What Is Fascism? It's the System We've Been Living under for Decades.

• By Llewellyn H. Rockwell, Jr.

This describes mainstream politics in America today. And not just in America. It's true in Europe, too. It is so much part of the mainstream that it is hardly noticed anymore.

If fascism is invisible to us, it is truly the silent killer. It fastens a huge, violent, lumbering state on the free market that drains its capital and productivity like a deadly parasite on a host. This is why the fascist state has been called the vampire economy. It sucks the economic life out of a nation and brings about a slow death of a once thriving economy.

The talk in Washington about reform, whether from Democrats or Republicans, is like a bad joke. They talk of small changes, small cuts, commissions they will establish, curbs they will make in ten years. It is all white noise. None of this will fix the problem. Not even close.

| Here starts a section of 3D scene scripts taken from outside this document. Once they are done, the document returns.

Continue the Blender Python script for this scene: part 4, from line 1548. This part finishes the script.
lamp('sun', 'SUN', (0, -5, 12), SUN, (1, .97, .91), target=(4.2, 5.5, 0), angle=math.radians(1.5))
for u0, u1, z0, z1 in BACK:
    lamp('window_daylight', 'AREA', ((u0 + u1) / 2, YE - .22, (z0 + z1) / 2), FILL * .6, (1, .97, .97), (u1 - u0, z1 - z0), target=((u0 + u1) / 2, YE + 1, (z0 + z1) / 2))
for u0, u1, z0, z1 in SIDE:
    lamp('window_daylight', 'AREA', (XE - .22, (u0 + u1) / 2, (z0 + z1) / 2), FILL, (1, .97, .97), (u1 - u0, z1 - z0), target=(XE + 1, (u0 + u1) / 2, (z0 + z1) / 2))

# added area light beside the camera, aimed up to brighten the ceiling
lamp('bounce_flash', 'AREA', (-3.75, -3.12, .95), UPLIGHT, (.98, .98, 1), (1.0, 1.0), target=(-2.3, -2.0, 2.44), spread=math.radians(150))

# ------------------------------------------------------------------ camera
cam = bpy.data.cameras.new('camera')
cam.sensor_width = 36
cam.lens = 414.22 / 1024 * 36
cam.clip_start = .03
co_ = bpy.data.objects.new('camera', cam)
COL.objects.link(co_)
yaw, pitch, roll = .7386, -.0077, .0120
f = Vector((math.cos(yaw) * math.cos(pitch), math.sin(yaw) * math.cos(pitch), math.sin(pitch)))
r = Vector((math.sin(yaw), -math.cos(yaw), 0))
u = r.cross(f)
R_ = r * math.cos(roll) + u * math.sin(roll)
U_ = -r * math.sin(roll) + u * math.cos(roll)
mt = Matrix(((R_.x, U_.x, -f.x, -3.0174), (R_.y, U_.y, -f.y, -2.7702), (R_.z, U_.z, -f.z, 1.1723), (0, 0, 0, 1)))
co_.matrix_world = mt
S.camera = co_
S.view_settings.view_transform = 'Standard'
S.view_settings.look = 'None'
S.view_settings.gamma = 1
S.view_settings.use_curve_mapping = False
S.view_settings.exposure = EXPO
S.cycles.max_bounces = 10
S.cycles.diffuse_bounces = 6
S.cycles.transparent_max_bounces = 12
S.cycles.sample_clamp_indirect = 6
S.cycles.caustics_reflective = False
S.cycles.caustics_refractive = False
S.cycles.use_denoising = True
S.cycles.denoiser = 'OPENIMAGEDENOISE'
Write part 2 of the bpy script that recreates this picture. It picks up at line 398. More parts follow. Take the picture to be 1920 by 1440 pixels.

The problem is more fundamental. It is the quality of the money. It is the very existence of 10,000 regulatory agencies. It is the whole assumption that you have to pay the state for the privilege to work. It is the presumption that the government must manage every aspect of the capitalist economic order. In short, it is the total state that is the problem, and the suffering and decline will continue so long as the total state exists.

The Origins of Fascism

To be sure, the last time people worried about fascism was during the Second World War. There can be no question of its origins. It is tied up with the history of post–World War I Italian politics. In 1922, Benito Mussolini won a democratic election and established fascism as his philosophy. Mussolini had been a member of the Italian Socialist Party.